## Required task
Gather the lines from the material that contain "this".

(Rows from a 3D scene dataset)
^^^^^^^^
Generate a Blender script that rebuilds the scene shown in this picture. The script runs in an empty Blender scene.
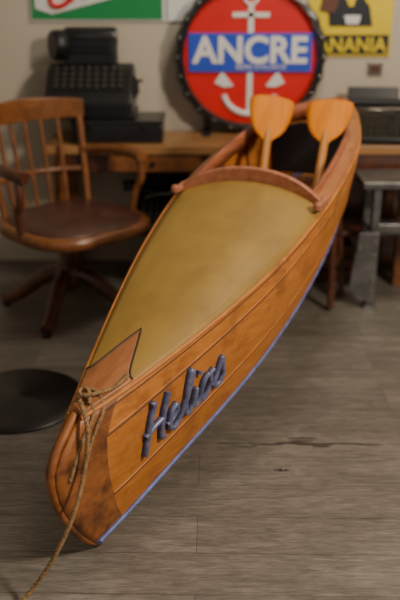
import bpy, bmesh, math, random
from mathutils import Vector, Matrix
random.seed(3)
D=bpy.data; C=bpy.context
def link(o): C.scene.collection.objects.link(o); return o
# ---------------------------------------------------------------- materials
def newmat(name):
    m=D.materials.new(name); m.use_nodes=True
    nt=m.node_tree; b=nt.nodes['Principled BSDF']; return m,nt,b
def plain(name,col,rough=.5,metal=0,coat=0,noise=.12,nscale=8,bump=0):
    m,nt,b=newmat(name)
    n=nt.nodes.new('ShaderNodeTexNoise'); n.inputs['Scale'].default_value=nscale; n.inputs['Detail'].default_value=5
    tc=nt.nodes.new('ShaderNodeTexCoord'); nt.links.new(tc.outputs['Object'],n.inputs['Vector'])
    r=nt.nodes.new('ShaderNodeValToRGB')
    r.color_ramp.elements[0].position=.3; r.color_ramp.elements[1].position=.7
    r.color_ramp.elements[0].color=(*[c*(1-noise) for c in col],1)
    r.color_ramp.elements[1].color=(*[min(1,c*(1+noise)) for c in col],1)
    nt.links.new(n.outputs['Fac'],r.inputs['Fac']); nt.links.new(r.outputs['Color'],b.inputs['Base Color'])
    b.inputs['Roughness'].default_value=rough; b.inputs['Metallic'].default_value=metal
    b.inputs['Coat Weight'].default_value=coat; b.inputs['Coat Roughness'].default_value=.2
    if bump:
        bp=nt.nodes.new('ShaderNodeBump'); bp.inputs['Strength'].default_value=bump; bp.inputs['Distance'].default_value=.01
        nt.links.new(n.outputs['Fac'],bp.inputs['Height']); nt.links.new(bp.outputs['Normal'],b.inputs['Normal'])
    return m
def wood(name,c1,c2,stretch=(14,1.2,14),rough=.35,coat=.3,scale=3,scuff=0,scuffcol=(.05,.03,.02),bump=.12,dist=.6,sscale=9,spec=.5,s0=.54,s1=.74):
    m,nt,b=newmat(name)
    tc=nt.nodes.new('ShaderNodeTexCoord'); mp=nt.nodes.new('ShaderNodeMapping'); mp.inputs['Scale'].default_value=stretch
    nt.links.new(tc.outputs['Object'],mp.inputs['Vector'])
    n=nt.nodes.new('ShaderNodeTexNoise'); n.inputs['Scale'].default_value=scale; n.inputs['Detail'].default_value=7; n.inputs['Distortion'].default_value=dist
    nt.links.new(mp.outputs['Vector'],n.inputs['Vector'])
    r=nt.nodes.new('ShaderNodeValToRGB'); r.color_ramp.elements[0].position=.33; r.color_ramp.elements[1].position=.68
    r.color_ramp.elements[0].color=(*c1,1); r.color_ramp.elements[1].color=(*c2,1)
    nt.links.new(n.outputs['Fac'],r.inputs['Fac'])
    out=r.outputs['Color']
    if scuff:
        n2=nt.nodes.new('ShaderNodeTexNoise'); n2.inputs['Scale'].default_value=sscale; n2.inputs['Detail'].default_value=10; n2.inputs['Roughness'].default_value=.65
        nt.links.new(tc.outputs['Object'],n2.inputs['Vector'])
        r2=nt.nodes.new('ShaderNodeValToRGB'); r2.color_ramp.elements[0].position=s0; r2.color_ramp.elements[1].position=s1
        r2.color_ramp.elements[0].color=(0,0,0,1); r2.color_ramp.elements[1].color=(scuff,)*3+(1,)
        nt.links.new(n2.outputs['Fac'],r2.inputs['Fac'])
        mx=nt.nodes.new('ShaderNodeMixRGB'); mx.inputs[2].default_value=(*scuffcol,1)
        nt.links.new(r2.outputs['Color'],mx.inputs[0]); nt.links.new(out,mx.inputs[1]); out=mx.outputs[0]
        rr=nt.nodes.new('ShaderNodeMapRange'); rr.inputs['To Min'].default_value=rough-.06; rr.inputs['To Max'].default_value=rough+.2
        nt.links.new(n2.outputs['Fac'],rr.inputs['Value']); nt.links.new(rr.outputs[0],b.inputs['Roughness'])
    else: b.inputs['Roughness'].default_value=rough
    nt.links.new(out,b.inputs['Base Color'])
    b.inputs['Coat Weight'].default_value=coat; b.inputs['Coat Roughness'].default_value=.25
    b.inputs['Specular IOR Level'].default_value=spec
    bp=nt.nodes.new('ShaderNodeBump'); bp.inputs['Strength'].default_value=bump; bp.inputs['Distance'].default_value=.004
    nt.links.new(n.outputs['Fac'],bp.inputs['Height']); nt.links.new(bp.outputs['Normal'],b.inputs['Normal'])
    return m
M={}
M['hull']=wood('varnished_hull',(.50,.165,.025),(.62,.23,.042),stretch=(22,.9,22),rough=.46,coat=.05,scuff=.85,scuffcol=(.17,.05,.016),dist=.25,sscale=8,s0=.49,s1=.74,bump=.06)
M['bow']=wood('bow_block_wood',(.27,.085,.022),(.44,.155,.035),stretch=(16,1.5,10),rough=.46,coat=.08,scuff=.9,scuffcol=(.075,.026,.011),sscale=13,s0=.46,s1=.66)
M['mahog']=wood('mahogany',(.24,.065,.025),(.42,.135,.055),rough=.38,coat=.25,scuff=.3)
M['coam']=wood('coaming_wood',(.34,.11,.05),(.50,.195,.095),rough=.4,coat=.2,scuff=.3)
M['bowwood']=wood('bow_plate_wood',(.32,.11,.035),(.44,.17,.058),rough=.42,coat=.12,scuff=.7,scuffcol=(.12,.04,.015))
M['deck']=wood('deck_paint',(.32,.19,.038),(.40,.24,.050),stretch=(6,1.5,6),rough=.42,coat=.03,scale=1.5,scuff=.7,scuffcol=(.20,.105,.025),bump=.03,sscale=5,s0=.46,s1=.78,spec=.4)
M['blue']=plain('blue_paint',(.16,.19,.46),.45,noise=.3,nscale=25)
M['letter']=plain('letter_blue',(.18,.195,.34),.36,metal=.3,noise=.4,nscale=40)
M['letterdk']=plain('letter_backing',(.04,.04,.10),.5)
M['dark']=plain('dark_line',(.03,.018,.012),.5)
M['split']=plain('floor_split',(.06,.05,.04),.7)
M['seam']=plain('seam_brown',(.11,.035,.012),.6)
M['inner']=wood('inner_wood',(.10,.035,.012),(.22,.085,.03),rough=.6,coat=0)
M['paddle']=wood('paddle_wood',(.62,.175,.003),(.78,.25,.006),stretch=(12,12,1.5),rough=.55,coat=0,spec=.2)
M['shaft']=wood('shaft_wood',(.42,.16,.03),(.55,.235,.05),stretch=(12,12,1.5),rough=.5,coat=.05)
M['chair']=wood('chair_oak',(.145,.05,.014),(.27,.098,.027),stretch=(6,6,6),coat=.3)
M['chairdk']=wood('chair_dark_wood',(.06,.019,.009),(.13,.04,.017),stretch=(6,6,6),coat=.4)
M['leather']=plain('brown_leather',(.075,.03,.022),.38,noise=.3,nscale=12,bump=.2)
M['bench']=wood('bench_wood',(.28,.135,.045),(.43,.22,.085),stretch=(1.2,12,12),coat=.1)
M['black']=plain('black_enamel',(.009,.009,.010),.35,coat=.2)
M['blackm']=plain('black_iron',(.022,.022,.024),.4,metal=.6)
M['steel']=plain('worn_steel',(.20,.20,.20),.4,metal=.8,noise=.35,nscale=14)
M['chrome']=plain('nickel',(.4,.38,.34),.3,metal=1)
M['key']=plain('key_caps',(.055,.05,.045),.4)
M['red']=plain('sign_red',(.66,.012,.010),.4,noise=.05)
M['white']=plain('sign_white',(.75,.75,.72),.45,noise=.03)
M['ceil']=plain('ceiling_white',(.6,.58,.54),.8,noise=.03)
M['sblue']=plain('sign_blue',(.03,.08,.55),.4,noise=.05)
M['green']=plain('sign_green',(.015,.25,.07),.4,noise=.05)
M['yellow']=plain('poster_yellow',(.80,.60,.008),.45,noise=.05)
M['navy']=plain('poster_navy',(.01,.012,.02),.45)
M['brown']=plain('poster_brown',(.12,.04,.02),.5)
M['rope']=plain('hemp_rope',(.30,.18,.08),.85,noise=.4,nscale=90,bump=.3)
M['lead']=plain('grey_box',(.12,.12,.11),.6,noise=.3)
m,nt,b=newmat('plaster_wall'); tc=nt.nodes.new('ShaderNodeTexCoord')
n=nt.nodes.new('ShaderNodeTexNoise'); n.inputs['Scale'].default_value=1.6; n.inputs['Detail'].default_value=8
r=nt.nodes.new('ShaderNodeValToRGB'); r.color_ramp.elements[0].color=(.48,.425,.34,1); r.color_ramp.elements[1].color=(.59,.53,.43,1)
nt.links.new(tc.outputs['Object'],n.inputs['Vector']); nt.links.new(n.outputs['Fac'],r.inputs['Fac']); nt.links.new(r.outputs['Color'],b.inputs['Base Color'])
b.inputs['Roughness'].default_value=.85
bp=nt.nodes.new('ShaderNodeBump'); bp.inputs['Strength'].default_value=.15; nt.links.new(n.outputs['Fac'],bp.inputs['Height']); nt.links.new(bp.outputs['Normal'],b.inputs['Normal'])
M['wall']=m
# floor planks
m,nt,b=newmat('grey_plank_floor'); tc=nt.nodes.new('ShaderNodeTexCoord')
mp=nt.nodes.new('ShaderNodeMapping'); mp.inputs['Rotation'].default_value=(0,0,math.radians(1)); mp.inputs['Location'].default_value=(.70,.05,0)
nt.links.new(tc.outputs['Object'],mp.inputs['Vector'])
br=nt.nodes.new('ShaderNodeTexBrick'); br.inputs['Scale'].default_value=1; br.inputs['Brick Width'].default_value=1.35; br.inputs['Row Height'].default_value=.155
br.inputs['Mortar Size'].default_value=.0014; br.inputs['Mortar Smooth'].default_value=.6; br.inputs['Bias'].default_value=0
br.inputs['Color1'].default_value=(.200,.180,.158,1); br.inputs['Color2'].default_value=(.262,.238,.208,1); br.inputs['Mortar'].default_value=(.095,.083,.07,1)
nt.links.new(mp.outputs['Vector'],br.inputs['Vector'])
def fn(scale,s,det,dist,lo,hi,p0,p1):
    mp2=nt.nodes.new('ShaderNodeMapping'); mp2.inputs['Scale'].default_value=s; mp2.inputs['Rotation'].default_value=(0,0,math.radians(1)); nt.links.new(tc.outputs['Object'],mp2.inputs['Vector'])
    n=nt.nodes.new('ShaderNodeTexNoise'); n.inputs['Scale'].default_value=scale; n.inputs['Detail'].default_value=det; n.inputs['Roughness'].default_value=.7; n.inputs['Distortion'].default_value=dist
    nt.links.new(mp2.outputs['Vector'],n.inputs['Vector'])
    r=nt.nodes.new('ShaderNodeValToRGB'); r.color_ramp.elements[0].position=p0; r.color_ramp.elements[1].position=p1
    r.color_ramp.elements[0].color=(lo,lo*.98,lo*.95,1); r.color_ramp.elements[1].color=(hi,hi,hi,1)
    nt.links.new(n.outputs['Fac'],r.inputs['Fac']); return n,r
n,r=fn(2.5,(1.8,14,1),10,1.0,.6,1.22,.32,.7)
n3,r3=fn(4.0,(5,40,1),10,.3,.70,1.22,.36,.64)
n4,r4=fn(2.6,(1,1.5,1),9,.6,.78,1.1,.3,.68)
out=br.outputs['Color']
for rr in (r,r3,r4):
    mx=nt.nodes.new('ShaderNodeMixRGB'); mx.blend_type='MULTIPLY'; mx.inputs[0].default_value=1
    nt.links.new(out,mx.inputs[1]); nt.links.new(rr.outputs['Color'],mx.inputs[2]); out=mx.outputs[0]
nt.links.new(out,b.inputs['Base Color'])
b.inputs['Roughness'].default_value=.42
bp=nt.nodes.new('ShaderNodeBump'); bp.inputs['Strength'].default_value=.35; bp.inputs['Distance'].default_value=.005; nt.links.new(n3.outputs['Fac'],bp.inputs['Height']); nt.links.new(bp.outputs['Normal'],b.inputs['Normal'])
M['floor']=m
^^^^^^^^
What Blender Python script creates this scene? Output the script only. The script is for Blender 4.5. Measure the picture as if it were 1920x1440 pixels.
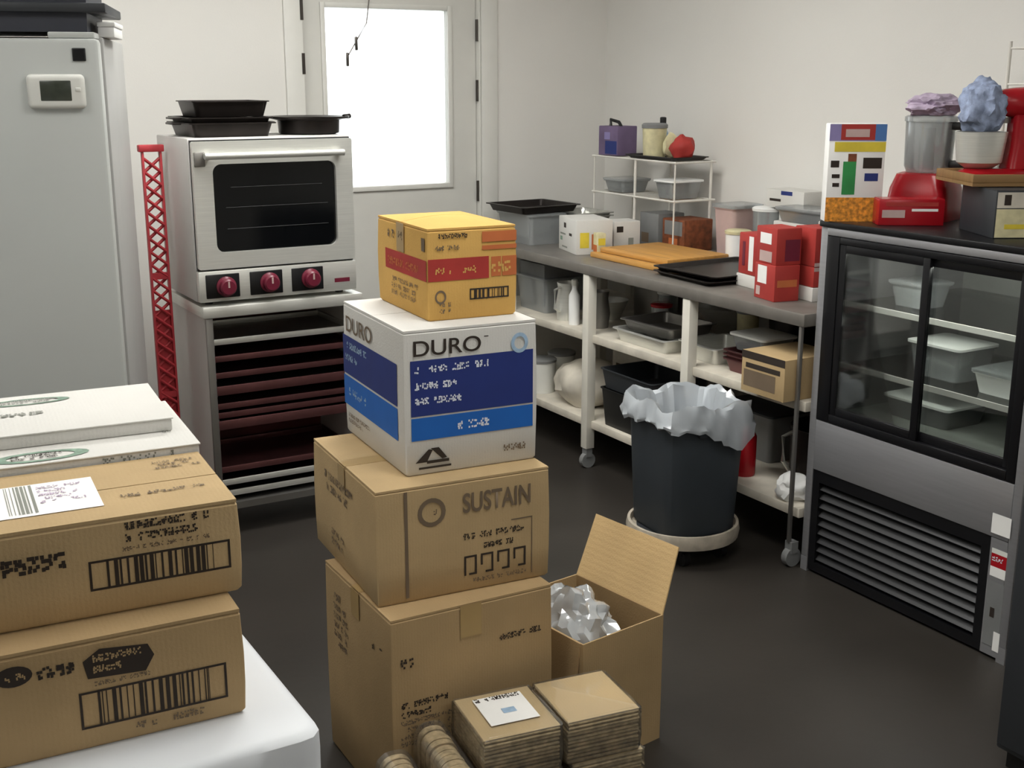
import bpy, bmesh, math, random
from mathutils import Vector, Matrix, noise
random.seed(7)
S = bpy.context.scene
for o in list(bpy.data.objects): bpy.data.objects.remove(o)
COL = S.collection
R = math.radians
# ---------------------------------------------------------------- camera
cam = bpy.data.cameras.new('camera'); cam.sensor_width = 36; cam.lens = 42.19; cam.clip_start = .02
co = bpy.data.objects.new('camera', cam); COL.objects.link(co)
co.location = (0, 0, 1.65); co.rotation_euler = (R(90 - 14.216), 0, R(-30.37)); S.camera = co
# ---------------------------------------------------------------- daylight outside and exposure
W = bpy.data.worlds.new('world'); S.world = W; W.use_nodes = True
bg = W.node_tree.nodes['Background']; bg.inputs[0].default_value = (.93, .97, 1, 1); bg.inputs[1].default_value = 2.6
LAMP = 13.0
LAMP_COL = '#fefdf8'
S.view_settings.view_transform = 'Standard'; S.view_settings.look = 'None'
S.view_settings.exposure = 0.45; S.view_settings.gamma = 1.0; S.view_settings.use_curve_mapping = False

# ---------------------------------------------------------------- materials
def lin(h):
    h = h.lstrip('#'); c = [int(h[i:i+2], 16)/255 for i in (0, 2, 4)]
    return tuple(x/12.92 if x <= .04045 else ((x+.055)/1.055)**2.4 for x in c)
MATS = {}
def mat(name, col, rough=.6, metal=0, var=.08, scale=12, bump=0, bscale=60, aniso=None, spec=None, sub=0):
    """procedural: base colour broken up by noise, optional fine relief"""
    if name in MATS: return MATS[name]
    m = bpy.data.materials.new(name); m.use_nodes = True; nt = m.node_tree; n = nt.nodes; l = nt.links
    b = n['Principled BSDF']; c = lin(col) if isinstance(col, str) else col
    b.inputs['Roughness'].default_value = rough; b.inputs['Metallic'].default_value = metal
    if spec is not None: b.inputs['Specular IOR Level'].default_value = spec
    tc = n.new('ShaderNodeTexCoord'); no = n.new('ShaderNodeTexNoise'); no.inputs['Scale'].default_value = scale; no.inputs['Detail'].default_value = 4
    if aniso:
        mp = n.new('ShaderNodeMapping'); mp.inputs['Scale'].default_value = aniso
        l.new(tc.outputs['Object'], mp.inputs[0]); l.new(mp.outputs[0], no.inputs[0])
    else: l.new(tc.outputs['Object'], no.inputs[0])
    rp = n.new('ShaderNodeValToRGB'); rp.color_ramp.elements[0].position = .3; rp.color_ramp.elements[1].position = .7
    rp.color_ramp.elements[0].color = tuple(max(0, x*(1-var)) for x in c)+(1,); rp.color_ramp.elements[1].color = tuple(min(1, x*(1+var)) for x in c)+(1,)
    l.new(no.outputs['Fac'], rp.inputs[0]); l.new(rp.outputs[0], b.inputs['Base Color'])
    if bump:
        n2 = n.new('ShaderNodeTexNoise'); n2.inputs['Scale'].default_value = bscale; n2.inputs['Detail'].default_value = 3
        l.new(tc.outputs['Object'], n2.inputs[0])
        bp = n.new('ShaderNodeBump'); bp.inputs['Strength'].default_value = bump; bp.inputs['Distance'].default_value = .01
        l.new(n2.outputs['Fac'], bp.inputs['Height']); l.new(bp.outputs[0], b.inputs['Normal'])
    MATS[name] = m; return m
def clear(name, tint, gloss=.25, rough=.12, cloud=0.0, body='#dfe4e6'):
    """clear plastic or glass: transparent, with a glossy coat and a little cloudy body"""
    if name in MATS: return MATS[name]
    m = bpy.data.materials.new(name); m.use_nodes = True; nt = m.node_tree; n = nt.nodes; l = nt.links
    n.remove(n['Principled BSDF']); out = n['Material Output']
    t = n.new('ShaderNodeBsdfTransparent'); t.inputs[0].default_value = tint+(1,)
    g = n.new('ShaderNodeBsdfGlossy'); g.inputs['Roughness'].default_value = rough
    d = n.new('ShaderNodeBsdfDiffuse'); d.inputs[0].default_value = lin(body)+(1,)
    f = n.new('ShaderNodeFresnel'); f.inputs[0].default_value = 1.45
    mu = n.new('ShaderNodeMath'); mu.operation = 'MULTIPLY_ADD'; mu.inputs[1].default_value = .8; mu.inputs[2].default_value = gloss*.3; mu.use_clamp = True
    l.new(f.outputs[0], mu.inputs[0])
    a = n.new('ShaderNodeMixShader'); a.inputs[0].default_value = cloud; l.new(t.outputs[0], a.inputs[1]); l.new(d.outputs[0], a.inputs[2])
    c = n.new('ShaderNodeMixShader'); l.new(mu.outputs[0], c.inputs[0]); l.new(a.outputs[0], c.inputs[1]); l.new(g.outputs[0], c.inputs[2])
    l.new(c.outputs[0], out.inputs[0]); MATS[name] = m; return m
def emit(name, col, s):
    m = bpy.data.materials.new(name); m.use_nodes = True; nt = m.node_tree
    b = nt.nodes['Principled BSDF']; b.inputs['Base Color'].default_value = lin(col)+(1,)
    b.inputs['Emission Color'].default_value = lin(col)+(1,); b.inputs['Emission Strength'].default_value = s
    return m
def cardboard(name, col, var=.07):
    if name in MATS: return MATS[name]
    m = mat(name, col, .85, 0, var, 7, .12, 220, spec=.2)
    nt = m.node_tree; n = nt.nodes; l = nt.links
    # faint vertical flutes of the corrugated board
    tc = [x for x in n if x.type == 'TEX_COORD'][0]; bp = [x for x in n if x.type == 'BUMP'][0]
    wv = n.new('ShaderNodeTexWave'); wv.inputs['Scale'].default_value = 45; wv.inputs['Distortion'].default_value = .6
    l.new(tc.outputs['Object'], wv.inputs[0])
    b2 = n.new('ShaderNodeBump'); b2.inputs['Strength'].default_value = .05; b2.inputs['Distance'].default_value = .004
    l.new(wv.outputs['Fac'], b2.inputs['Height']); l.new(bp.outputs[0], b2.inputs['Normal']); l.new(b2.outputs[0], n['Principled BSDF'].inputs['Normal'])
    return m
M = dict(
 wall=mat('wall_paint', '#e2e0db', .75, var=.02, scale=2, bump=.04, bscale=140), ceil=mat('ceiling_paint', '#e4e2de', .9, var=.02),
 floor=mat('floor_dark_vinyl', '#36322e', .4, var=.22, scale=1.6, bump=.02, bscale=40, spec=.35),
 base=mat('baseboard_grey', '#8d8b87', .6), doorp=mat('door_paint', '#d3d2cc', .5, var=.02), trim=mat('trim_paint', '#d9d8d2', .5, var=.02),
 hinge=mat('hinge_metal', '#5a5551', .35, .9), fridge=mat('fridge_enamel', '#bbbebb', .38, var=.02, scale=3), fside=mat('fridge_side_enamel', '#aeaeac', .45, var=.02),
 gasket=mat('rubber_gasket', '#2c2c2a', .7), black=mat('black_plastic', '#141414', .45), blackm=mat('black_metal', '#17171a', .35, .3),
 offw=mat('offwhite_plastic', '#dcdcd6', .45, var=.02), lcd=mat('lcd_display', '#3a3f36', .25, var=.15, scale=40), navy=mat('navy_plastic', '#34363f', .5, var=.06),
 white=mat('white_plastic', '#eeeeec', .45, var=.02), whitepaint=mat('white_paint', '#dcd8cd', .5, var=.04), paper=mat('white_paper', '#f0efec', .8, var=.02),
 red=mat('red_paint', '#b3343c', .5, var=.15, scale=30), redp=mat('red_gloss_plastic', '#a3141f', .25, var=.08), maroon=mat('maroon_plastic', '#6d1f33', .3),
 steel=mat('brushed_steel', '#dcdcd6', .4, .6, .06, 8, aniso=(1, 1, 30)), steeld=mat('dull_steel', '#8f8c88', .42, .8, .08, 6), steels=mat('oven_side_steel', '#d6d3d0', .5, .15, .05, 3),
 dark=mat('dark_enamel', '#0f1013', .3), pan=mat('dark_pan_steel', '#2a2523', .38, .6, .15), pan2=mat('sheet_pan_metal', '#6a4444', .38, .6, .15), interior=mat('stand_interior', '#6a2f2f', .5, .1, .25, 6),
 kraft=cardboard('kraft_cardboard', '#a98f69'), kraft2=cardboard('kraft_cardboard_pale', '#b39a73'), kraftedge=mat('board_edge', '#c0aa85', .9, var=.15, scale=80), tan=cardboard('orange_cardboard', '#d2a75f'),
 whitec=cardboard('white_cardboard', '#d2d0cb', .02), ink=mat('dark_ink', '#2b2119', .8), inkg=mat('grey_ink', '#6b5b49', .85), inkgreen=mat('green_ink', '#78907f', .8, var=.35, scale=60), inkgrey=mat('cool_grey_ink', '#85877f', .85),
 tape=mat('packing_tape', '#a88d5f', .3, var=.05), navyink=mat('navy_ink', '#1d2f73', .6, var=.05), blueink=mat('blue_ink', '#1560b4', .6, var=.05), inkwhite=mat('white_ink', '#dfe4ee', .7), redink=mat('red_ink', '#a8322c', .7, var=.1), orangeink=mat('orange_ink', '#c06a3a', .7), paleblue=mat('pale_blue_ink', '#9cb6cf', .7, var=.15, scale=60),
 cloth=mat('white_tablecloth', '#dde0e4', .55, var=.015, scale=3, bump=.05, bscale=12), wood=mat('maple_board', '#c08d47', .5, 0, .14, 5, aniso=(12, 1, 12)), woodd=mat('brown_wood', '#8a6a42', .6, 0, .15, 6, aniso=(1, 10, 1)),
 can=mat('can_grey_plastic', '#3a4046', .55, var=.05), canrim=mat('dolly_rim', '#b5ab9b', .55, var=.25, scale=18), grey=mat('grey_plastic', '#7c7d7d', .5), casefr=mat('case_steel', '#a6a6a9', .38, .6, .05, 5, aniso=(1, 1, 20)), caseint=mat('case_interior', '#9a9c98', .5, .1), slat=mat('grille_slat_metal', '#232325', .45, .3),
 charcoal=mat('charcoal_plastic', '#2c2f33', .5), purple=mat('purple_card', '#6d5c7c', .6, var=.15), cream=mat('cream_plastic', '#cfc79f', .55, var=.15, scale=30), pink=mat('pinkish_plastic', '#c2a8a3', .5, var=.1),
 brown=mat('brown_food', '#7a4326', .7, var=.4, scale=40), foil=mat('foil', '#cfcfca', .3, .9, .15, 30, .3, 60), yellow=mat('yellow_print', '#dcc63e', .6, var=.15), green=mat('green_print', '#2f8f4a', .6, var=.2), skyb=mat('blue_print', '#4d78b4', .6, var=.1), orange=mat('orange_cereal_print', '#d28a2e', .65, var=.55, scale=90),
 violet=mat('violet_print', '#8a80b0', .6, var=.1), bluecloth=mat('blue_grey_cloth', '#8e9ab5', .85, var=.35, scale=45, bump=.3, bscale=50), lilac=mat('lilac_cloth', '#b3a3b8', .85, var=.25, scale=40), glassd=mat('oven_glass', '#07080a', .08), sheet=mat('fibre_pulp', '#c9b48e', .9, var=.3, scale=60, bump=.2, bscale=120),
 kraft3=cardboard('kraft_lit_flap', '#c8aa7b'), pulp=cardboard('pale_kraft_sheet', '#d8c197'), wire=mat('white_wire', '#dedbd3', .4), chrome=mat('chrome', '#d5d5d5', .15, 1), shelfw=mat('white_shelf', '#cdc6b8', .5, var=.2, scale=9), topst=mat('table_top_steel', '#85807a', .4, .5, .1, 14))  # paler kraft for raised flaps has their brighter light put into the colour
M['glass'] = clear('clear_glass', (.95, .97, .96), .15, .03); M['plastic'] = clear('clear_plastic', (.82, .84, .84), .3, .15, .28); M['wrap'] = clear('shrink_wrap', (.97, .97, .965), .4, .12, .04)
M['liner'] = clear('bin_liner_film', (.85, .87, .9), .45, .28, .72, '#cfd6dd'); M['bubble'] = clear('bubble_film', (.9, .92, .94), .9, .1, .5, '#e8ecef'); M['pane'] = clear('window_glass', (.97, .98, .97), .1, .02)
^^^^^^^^
## Result of the task
Generate a Blender script that rebuilds the scene shown in this picture. The script runs in an empty Blender scene.
What Blender Python script creates this scene? Output the script only. The script is for Blender 4.5. Measure the picture as if it were 1920x1440 pixels.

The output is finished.